Elizabeth Diller and Ricardo Scofidio [contributors]

Elizabeth Diller and Ricardo Scofidio [contributors]: OFFRAMP [BODYBUILDINGS]. Los Angeles: Southern California Institute of Architecture, Volume 1, No. 1, 1988. First edition. Printed and saddle-stitched kraft wrappers. 20 and 16 pp. Single fold-out. Elaborate graphic design throughout by students from California Institute of the Arts. Interior unmarked and very clean. Out-of-print. Corners lightly bumped, otherwise a nearly fine copy.

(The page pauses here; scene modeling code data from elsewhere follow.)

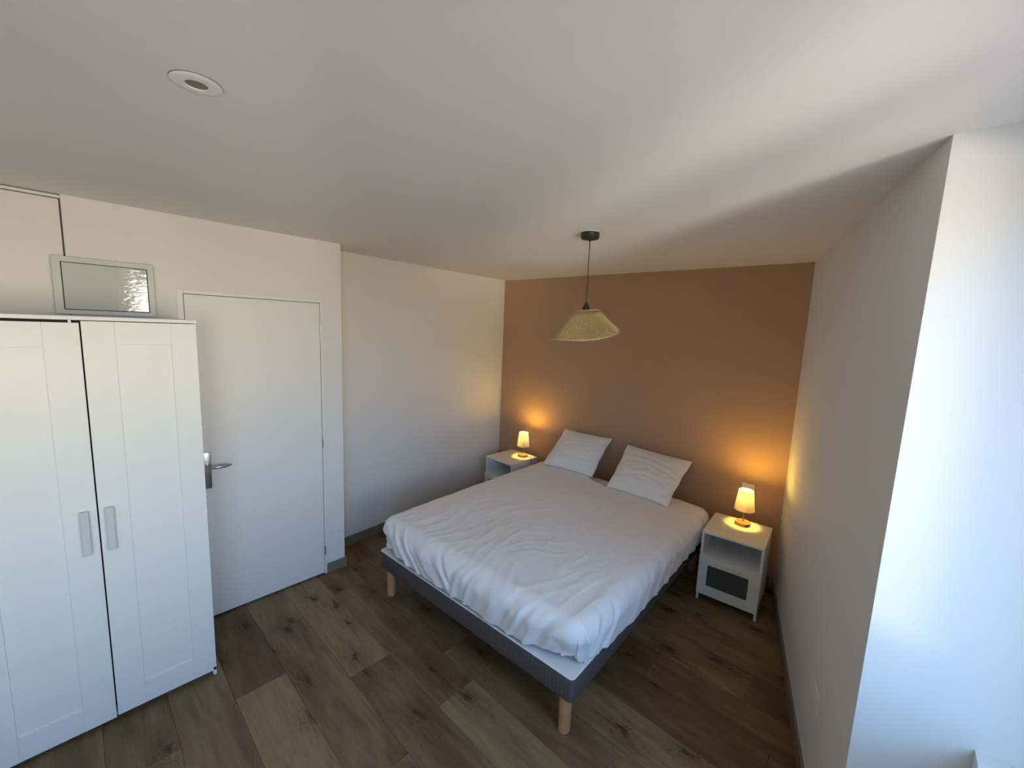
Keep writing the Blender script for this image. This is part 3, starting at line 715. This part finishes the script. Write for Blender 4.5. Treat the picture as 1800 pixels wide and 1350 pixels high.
for i in range(NS):
    th = 2 * math.pi * i / NS + random.uniform(-.006, .006); a, b = topr(th), rim(th)
    seg_ = []
    for kk in range(6):
        t = kk / 5; p = a.lerp(b, t); p.z += -0.003 * math.sin(math.pi * t); seg_.append(p)
    sp_.tube(seg_, 0.0025, 5)
wv_ = sp_.build('rope_weave', rope, pd, True, kind='stuff')
MB().tube([rim(2 * math.pi * i / 96) for i in range(96)], 0.0045, 8, closed=True).build('brim_ring', rope, pd, True)
MB().tube([topr(2 * math.pi * i / 48) for i in range(48)], 0.004, 8, closed=True).build('top_ring', rope, pd, True)
sk = MB()
for i in range(4):
    th = i * math.pi / 2 + 0.4; sk.tube([(ox + 0.018 * math.cos(th), oy + 0.018 * math.sin(th), -0.434), tuple(topr(th))], 0.0016, 6)
sk.build('spokes', black_metal, pd)
bb_ = MB().lathe([(0.013, -0.438), (0.014, -0.455), (0.020, -0.468), (0.029, -0.488), (0.031, -0.506), (0.026, -0.524), (0.014, -0.535), (0.004, -0.537)], 24, ox, oy)
bo = bb_.build('bulb', bulb_m, pd, True)
MB().lathe([(0.0135, -0.440), (0.0125, -0.458)], 20, ox, oy).build('bulb_cap', chrome, bo, 'auto')

# ------------------------------------------------------------------ recessed ceiling spot
sx_, sy_ = 2.163, 0.380
cs_ = thing('ceiling_spotlight', 'round white recessed spotlight, unlit, in the ceiling above the wardrobe side', 'ceiling light', (sx_, sy_, H))
MB().lathe([(0.0525, -0.0005), (0.0527, -0.0018), (0.0515, -0.0026), (0.042, -0.0042), (0.026, -0.0052), (0.0235, -0.0046), (0.0228, -0.0020), (0.0228, -0.0005)], 56, cap=False).build('trim_ring', plastic, cs_, 'auto')
MB().lathe([(0.0, -0.0005), (0.0228, -0.0005), (0.0228, -0.0018), (0.0, -0.0018)], 32, cap=False).build('lens', lens_m, cs_, 'auto')
MB().lathe([(0.0534, 0.0), (0.0534, -0.0009), (0.0, -0.0009)], 48, cap=False).build('dark_disc', inside_dark, cs_, 'auto')  # near-black disc, showing as a thin dark edge round the trim
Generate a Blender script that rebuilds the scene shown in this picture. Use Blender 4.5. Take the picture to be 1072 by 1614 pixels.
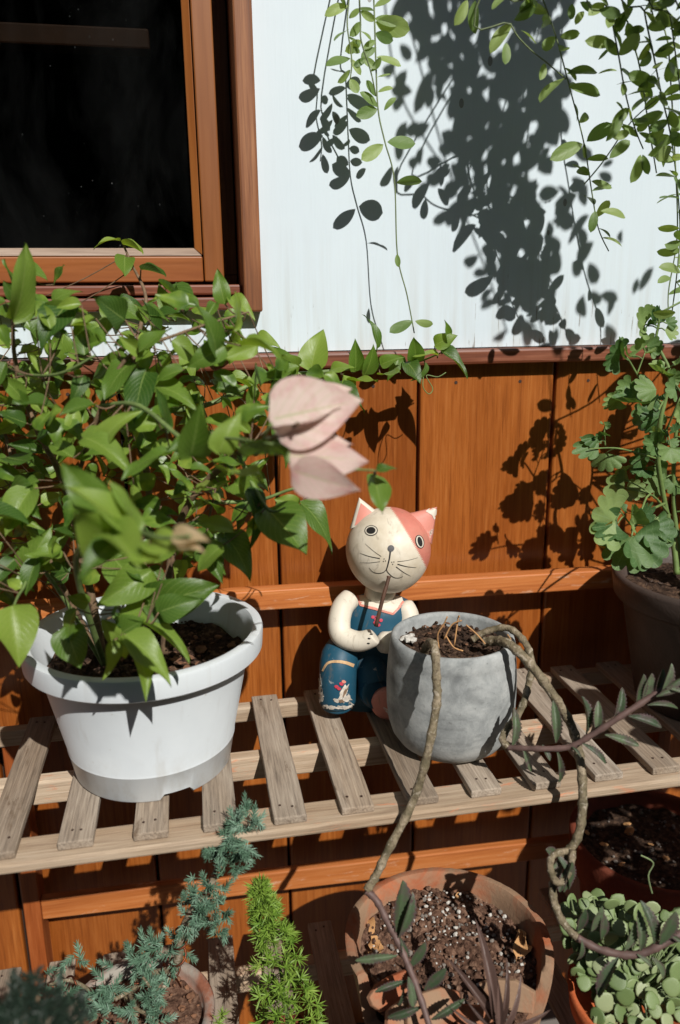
import bpy, bmesh, math, random
import numpy as np
from mathutils import Vector, Matrix, noise
from mathutils.bvhtree import BVHTree

for _o in list(bpy.data.objects):
    bpy.data.objects.remove(_o)
scene = bpy.context.scene
COL = scene.collection

# ------------------------------------------------------------------ camera
IW, IH = 1072, 1614
F = 1255.0
PSI, PIT, ROL = math.radians(10.5), math.radians(14.6), math.radians(0.72)
FW = Vector((math.sin(PSI) * math.cos(PIT), math.cos(PSI) * math.cos(PIT), -math.sin(PIT)))
_r0 = Vector((math.cos(PSI), -math.sin(PSI), 0))
_u0 = _r0.cross(FW)
RT = _r0 * math.cos(ROL) - _u0 * math.sin(ROL)
UP = _u0 * math.cos(ROL) + _r0 * math.sin(ROL)
CAM = Vector((0, 0, 1.3))
cd = bpy.data.cameras.new('camera')
cam = bpy.data.objects.new('camera', cd)
COL.objects.link(cam)
m = Matrix.Identity(4)
for i in range(3):
    m[i][0], m[i][1], m[i][2], m[i][3] = RT[i], UP[i], -FW[i], CAM[i]
cam.matrix_world = m
cd.sensor_fit = 'VERTICAL'
cd.sensor_height = 36
cd.sensor_width = 36 * IW / IH
cd.lens = F / IH * 36
cd.clip_start, cd.clip_end = 0.05, 400
cd.dof.use_dof = True
cd.dof.focus_distance = 1.06
cd.dof.aperture_fstop = 2.9
scene.camera = cam

# ------------------------------------------------------------------ light
LD = Vector((-0.29, 1.0, -0.935)).normalized()          # direction the sunlight travels
world = bpy.data.worlds.new('World')
scene.world = world
world.use_nodes = True
wn = world.node_tree.nodes
sky = wn.new('ShaderNodeTexSky')
sky.sky_type = 'NISHITA'
sky.sun_disc = False
sky.sun_elevation = math.asin(-LD.z)
sky.sun_rotation = math.atan2(-LD.x, -LD.y)
wn['Background'].inputs[1].default_value = 0.05
world.node_tree.links.new(sky.outputs[0], wn['Background'].inputs[0])
sl = bpy.data.lights.new('sun', 'SUN')
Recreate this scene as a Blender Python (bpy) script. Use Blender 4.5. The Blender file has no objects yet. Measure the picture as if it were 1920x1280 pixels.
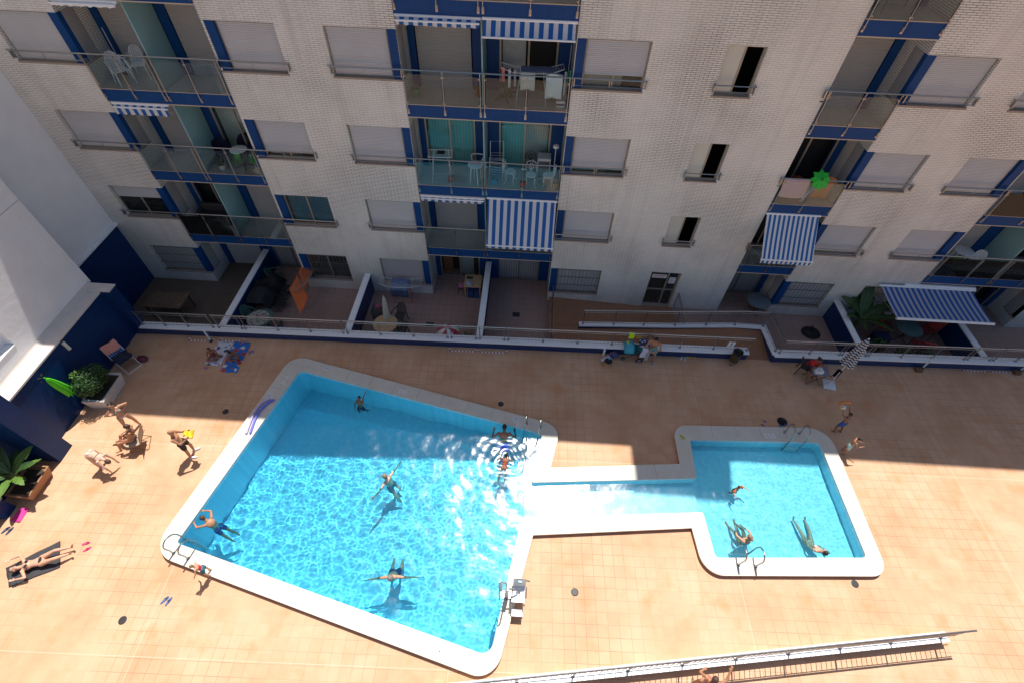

Lorraine Wild and Diane Ghirado are offered special thanks in the colophon for their encouragement, advice, and no doubt their supervision of the California Institute of the Arts students in design and production of this elaborate piece of Californian PostModernism. A fantastic example of early West Coast  postscript Graphic Design, typeset in Emigré fonts and including an essay by Eric Martin on the significance of April Greiman’s Does It Make Sense? poster from 1986.

8 x 12 staple-bound booklet with 36 pages, many b/w illustrations and a triple fold-out: one side depicts a proposed subway station for Milan by Steven Holl Architects; the other side has credits for "Offramp" and miscellaneous illustrations. Published in conjunction with an exhibition of the same name: Storefront for Art and Architecture, New York City [Thurs, Sept 10 ­ Sat, Oct 3, 1987]. Offramp is a journal produced by the Southern California Institute of Architecture (SCI-Arc), which uses essays, conversations, and projects "to investigate the numerous opportunities that architectural practitioners have created for themselves, given that design is undervalued and often invisible in our society."

From the web site for "Storefront for Art and Architecture": Bodybuildings was the first solo exhibition of New York-based practice Diller + Scofidio, a collaborative architecture studio whose work frequently involved performance, bodily apparatuses and architectural sets. The body of work presented in this exhibition, poised between architectural and artistic practice, included a selection of Diller + Scofidio's early projects in the form of drawings, models, photographs, installations, objects and texts.

Artists, designers and architects include April Greiman, Tom Buresh with Danelle Guthrie, Steven Holl Architects, Reginald Malcolmson and Steve Barry.